A hidden performance cost of regional windows

Raymond Chen

Regional windows are neat, but they come at a cost. Most of the cost you can see directly. For example, constantly changing the region clearly generates a cost since you have to sit there and generate new regions all the time.

One question that came up on an internal performance alias highlights one of the hidden costs of regional windows: The putative window rectangle.

Suppose you have a large window but set a small window region. How much worse is this than haveing a small window with a small window region?

Quite a bit, actually.

Hit-testing is one of the most common operations performed by a window manager. Given a point on the screen, find the window that it corresponds to. To speed this up, the window rectangle is used to rule out windows quickly. For example, if a window’s rectangle is (0,0)-(100,100) then the point (200,10) is clearly not within the window since it doesn’t fit in the rectangle. Rectangle tests are fast.

If the window is regional, then the rectangle test is not good enough, because the point may exist within the rectangle but outside the region. In that case, the point must be tested against the window region itself.

But Windows uses the window rectangle as a “quick test” to see if the region is worth checking.
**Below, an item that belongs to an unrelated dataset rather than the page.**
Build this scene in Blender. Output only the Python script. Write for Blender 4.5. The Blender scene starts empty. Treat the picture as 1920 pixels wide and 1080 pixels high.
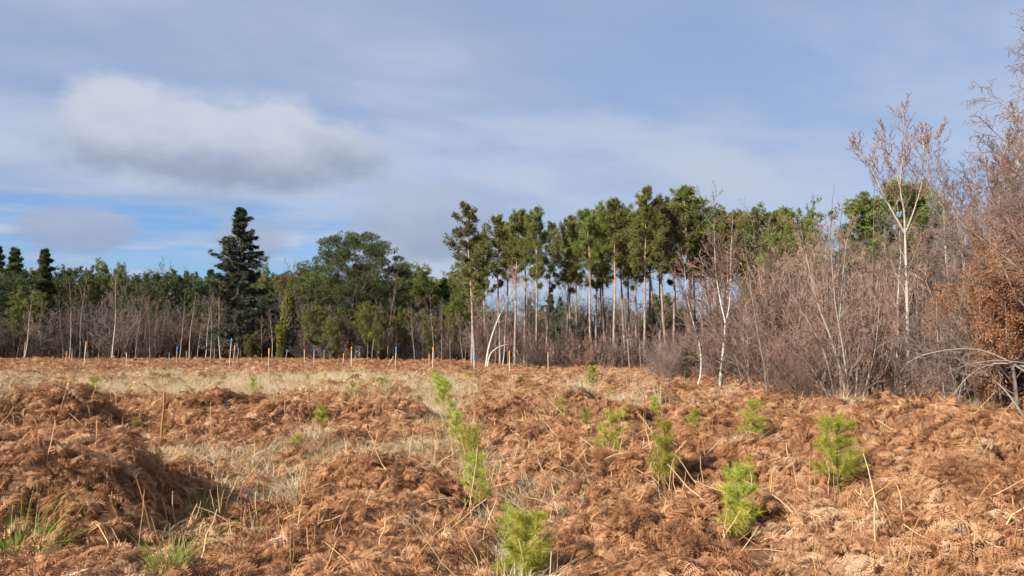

If the point lies outside the rectangle, then the window manager doesn’t even bother checking the region, which is good because region testing is comparatively slow.

In other word, the pseudocode for hit-testing goes something like this:

if (point is outside window rectangle)
  return no-hit;
else if (window has no region)
  return hit;
else if (point is inside region)
  return hit;
  return no-hit;

So if you create a huge window with a tiny region, the window manager can’t rule out the hit-test based on the first (fast) rectangle test. It has to go to the third (slower) region test.

Moral of the story: When using regional windows, try to keep the window rectangle reasonably close to the bounding box of the region itself. It helps the window manager decide more quickly which window a point belongs to.